Specifically, he condemned the requirement that “systemic” issuers like Tether must keep 60% of their reserves in bank deposits, arguing that this would threaten the firm’s ability to fulfill redemptions and expose it to bankruptcy risk.

According to Tether’s latest attestation report , just 0.1% of its total reserves are kept in bank deposits, with the majority held in US Treasury Bills and Overnight Repo Facilities.

With the consequences of facilitating trades in unregulated stablecoins not yet clear, in the runup to the new MiCA rules coming into force on June 30, OKX delisted USDT in the EU. 

While the move sparked concerns that other exchanges could also drop support for USDT, no mass delisting followed. But with the deadline for crypto exchanges to comply with their own MiCA requirements looming, USDT’s future in the EU remains uncertain.

Outside of the EU, Tether’s dominance is also threatened by Circle’s compliance edge. For example, a proposed bill in the US could significantly restrict the use of stablecoins issued by offshore entities.

Crypto Trading vs. Payment Stablecoins

While Circle may be winning the global compliance race, USDT dominance remains high, with the asset accounting for 69.6%  of the total stablecoin market as of June 7.

Tether’s ongoing relevance can be put down to its deep roots in cryptocurrency markets. Across almost every major exchange, USDT is the preferred stablecoin for crypto trading, providing much deeper liquidity than USDC. 

But USDC’s share of trading volumes has been trending upward. According to a report  by Kaiko, the percentage of stablecoin trades on centralized exchanges that used USDC climbed from less than 1% in 2020 to 11% in April 2024.

Stablecoins Market Share

But perhaps more importantly, Circle is less focused on crypto trading and is instead placing its bets on the emerging market for stablecoin payments.

Compared to cash, card schemes, digital wallets and other payment channels, stablecoins make up just a tiny fraction of the global payments market. However, the support of major FinTech players like Stripe could change this.

Having forged a partnership with Circle in April, Stripe is integrating USDC payments across millions of websites that use its platform.

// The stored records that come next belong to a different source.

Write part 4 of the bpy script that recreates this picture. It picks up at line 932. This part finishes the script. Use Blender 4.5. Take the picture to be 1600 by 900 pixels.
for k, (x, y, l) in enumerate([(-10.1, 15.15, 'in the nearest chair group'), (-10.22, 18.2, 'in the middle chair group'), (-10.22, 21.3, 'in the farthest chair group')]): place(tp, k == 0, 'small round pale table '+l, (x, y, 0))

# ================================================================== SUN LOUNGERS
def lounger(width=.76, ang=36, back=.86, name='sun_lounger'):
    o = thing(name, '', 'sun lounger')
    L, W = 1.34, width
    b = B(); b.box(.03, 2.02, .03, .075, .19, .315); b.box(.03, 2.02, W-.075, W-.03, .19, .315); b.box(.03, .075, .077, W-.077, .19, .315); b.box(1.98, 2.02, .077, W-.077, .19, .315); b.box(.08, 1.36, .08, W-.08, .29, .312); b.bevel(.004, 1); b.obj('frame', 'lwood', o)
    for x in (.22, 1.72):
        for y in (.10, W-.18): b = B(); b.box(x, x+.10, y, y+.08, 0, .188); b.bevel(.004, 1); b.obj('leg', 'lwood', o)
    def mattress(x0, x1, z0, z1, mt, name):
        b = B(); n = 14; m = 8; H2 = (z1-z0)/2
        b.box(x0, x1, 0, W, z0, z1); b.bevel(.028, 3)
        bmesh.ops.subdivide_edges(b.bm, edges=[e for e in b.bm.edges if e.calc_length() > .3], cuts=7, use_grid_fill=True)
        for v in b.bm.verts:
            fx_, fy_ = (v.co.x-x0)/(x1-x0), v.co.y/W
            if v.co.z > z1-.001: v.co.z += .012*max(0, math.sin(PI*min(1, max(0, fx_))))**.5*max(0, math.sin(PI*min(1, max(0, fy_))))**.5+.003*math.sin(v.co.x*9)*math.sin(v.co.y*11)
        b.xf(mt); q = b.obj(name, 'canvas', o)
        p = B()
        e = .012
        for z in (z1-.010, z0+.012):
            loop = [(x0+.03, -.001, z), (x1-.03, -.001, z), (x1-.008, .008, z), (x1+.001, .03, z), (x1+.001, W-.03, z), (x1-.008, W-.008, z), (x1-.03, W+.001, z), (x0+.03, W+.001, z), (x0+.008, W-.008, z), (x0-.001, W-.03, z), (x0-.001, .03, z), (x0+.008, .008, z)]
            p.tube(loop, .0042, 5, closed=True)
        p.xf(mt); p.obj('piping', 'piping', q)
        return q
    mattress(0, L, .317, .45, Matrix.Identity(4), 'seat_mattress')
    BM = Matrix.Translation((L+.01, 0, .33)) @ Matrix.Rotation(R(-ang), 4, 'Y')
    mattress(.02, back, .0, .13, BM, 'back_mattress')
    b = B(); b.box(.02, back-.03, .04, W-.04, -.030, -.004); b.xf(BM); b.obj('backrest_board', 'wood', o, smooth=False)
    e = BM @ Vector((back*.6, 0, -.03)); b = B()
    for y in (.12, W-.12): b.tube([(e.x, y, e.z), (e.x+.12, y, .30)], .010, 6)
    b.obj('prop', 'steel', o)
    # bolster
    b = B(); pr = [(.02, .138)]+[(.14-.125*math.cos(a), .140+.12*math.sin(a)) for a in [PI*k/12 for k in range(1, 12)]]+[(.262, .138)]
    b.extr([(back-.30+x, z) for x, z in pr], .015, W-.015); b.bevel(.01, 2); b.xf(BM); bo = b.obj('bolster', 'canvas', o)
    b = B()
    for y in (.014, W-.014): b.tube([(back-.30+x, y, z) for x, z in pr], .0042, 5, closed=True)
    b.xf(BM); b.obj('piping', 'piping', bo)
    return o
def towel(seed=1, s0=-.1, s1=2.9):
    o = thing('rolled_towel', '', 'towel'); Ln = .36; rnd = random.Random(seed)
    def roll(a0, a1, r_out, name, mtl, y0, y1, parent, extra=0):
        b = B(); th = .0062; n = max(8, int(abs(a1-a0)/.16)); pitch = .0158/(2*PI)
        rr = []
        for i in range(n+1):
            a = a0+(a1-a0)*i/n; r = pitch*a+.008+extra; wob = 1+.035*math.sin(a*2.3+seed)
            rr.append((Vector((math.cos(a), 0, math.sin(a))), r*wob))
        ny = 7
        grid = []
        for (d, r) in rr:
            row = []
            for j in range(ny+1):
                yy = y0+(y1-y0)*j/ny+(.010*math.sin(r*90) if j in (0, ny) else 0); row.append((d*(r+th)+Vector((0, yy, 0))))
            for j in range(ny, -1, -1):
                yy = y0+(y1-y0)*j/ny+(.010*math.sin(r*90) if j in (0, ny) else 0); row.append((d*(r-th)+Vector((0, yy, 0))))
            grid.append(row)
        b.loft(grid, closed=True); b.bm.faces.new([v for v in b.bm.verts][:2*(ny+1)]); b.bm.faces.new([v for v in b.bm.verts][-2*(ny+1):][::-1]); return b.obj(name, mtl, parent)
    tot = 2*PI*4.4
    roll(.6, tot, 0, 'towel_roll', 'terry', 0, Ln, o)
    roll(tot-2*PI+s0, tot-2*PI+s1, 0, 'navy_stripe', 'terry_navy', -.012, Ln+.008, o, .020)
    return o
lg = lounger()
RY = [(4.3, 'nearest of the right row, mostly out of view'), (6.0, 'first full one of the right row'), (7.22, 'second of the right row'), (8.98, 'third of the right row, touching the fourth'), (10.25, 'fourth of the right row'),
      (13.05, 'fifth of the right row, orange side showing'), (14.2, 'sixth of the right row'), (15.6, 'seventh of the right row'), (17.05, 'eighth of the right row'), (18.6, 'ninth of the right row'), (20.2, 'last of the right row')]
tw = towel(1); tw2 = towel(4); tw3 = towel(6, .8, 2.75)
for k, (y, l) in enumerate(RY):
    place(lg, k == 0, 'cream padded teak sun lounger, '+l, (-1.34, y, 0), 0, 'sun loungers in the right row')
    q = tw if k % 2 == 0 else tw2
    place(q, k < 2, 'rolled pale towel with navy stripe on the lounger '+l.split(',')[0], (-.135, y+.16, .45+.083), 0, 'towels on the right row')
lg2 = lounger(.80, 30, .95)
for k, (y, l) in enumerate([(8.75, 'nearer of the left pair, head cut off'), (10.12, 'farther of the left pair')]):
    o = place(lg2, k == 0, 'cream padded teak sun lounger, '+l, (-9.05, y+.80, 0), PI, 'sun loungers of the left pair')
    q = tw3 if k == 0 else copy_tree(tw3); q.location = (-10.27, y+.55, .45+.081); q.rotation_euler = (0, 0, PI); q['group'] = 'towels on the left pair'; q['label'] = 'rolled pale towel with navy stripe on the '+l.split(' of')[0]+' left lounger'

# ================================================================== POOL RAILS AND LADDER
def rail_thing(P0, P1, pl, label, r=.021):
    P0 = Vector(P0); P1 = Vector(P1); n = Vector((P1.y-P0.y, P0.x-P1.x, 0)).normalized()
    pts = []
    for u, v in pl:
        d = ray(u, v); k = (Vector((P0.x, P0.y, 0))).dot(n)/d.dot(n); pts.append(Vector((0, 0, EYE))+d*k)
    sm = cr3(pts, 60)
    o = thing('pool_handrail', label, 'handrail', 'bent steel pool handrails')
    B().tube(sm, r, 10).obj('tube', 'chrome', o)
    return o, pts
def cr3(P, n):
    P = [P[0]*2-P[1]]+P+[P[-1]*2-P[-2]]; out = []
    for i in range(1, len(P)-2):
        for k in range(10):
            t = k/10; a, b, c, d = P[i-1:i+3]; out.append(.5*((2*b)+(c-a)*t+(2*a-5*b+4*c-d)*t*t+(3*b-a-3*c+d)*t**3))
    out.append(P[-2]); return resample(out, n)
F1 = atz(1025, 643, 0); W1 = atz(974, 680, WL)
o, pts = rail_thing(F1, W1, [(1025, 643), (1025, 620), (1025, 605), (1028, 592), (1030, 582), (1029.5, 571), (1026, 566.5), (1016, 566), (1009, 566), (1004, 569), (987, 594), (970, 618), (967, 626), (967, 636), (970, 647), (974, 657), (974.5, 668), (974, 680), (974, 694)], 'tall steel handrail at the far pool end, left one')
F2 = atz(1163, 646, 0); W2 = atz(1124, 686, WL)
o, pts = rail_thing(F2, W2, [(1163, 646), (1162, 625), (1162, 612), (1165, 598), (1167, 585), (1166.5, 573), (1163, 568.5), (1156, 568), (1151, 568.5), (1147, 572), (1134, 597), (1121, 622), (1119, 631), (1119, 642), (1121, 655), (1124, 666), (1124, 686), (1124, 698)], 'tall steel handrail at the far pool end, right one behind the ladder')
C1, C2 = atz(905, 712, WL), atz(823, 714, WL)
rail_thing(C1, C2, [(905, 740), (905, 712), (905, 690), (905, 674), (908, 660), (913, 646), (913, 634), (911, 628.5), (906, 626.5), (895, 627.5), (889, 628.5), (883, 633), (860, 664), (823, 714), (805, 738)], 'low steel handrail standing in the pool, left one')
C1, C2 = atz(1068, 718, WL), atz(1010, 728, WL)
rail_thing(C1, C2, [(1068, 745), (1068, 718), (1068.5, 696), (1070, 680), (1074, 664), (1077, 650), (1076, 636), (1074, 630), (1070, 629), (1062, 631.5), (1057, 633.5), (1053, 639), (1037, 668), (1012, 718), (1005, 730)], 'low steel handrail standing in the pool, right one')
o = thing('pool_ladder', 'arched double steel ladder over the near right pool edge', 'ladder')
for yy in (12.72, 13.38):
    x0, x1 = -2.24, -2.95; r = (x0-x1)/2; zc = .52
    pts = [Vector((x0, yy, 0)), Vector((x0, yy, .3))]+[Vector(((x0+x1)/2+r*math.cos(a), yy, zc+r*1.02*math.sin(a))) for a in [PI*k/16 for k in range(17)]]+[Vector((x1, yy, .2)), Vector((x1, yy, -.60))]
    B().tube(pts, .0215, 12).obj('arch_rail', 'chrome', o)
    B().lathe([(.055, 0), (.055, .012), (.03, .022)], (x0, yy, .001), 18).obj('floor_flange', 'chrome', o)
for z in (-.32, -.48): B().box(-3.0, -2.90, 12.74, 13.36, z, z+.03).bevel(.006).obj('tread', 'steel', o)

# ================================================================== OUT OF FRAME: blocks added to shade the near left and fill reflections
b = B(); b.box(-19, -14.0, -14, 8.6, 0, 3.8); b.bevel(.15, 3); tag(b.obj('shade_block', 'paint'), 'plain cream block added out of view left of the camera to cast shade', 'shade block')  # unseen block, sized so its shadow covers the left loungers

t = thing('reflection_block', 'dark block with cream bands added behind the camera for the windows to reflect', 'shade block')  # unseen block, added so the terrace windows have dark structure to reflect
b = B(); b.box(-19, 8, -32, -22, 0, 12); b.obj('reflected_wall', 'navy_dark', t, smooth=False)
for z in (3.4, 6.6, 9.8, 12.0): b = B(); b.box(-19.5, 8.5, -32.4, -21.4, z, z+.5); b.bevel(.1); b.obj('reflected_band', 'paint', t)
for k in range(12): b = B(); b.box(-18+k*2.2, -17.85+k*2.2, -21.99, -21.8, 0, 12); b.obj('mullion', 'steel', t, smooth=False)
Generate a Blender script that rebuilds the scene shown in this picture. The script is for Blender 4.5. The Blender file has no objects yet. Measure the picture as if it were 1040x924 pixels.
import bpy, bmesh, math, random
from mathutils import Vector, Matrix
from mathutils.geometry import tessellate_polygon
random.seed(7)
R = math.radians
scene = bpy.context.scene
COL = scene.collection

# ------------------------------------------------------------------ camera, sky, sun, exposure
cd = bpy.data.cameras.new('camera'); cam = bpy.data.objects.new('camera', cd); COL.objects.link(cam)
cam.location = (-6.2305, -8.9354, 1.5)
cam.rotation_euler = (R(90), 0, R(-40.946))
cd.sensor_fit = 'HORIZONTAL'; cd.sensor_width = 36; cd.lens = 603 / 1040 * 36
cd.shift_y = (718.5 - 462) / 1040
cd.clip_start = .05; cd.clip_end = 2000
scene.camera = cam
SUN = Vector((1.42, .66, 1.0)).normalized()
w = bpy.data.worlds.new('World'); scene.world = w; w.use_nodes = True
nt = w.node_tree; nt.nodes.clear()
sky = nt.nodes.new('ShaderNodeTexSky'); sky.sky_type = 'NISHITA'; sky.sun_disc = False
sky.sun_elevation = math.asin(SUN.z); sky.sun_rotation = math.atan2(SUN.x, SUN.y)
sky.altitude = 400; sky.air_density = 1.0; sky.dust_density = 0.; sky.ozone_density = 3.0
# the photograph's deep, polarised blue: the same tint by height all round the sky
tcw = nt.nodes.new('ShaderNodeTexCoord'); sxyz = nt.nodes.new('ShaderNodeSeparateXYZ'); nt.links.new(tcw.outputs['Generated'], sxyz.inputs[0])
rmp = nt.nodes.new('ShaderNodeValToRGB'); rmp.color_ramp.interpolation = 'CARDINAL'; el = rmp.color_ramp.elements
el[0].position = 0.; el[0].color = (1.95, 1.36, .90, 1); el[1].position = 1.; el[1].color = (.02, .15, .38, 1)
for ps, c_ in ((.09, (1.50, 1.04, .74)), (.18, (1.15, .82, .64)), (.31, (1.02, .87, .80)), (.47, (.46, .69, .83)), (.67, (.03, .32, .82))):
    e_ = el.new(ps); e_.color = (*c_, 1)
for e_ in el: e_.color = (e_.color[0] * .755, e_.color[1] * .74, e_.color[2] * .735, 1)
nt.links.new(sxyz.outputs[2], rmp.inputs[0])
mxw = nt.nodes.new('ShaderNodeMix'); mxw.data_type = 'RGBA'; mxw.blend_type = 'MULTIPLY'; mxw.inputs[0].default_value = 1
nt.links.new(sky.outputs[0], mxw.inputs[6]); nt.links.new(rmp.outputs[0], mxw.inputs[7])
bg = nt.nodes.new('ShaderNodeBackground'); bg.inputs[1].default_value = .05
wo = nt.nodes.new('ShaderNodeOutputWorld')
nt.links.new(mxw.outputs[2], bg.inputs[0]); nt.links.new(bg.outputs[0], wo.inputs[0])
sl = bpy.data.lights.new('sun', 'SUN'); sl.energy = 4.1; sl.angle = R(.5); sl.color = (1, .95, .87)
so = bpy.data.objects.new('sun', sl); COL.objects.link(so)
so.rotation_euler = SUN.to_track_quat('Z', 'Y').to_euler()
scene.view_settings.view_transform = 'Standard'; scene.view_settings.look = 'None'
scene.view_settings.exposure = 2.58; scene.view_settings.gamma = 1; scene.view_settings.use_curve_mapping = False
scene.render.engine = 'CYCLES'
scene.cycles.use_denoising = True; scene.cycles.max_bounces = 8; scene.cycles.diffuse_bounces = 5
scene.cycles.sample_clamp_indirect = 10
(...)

If just a fraction of the $1 trillion worth of transactions the company processed in 2023 are converted to stablecoin payments, it could provide Circle with an unprecedented adoption boost that eclipses the entire crypto trading market.

MiCA Challenges

For Circle, emerging stablecoin regulations could pave the way for more widespread adoption by increasing trust in the technology. But when it comes to MiCA there is an important caveat.

While the legislation doesn’t impose limits on crypto trading or DeFi activity, it does restrict the use of non-euro-denominated stablecoins to pay for real-world goods or services. 

If USDC payments cross a threshold of 1 million transactions or €200 million per day, Circle will be forced to stop issuing new coins, threatening the company’s payment plans.

What impact this will have on the company’s long-term prospects in the EU remains to be seen. The transaction limits were designed to prevent stablecoins from threatening the region’s monetary sovereignty and could serve to accelerate the adoption of Circle’s euro-backed EURC.

Up until now, there has been little demand for non-dollar stablecoins. And if the EU goes ahead with its plans to launch a Central Bank Digital Currency (CBDC), they may never take off. 

As the global stablecoin market evolves, Circle is currently winning the compliance race. But if retail payments represent the future of stablecoins, the company still needs to navigate some key challenges.